Bridge Development Partners Northeast Partner Jeff Milanaik said that his company only builds warehouses on spec. He noted that while some e-commerce tenants ask for unique specifications, Bridge has found leasing success by building "80 to 90% of what a tenant's needs would be."
“We do look at some of the specialized e-commerce requirements, and the biggest challenge with them is getting the building to where we can reposition it later and retain flexibility, rather than hitting every specific need," Milanaik said. "But we know that if we build it, they will come.”
Demand has reached such a fever pitch that there is not even a meaningful spread between build-to-suit projects and speculative ones, The Rockefeller Group Regional Director Heath Abramsohn said.
“There is construction financing for spec building today, and it is achievable," HFF Senior Managing Director Jose Cruz said. "You can compare your stabilized asset, your build-to-suit or your spec projects, and you don’t see that in other product types.”
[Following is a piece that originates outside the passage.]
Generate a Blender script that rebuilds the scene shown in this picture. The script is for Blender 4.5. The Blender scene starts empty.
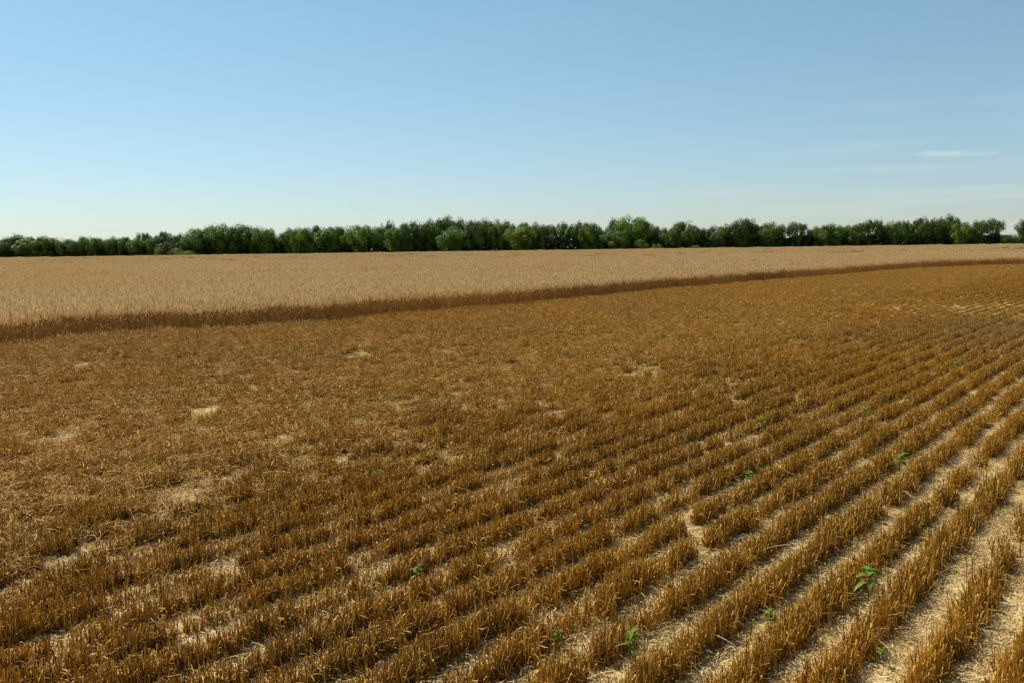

Although the consensus among panelists was that bigger footprints for distribution centers are better, the scarcity of available land has led both developers and financiers to lower their standards in that regard.
“No deal on the land side seems to be too small for industrial,” Cruz said.
The combination of scarcity and demand is changing the threshold of acceptable risk in development, with mitigating factors like land availability, environmental distress and less-than-ideal proximity being less persuasive than they ever have been before.
“We’re taking more risk and going into areas we hadn’t necessarily focused on," Abramsohn said. "We’re going to more infill and urban locations, as well as west into the Lehigh Valley, where we’ve been for some time ... You can get substantial value [from distressed environmental sites], even if it takes a bit longer.”
One restricting factor that is growing more urgent without any near-term workaround is labor. Staffing warehouses and trucks has been growing more difficult for years as wages in those areas have lost ground to traditionally less stable work like food service, Romark Logistics President Marc Lebovitz said.
“It has been, continues to be and will continue to be, the greatest challenge finding people to jump in [to warehouse work] at all wage levels,” Lebovitz said. “All industries are competing for labor, and truck drivers and warehouse workers are in short supply.”
Automation is the first word on everyone's tongue when labor is raised as an issue, and although all panelists involved in operations admitted to some automation in their warehouses, all similarly agreed that fully autonomous warehouses and vehicles are years away — too far to plan a development strategy around.
“Autonomous vehicles are a long way off, and we have to prepare for the here and now before betting that we’ll have autonomous anything in the next 12 to 24 months,” Lebovitz said.
Despite the short-term focus of the industry and the continued pushing into areas once considered bad bets, no one had any concerns about a future when distribution space would be in less demand, leaving those suboptimal properties to become losses for landlords. The rise of e-commerce and its role in retail means that companies will be changing their supply chains for years to come, and requiring buildings to change with them, Prologis Market Officer Mark Shearer said.
“Industrial is the new retail," Shearer said. "We used to never have products go from our warehouses direct to consumers; they would have to go to a store first. But we’re now finding more and more that we’re the last touch of a product before it goes to a consumer.”
Shearer estimates that 15% of Prologis' portfolio is dedicated to e-commerce, a number that is sure to grow substantially since nearly all of its newest tenants have at least some involvement in the area.
"It's a fun time to be an industrial landlord," Shearer said.
Among retailers, competition is so fierce for online delivery times that companies are trying to find every angle possible for improvement. The goal, or the "holy grail of logistics," as Seagis Property Group partner Omer Mir Ahmed put it, is same-day delivery across New York. But the reason he applied such a mythical descriptor is both because of the value of such an achievement and the steep challenge involved.
“We have severe, unheard-of constraints in supply," Milanaik said. "And that may not be true when you go to Central Pennsylvania, Maryland or parts of South Jersey, but that’s really not where value is created.”
There may be a point at which all that chasing of efficiency in logistics, and all the spending involved, could result in an over-invested industry collapsing on itself. But for now, no one can envision how or when such a thing can happen.
“I think there’s probably a healthy apprehension over how far it can go, but for the next two to three years, we’re doubling down,” Milanaik said.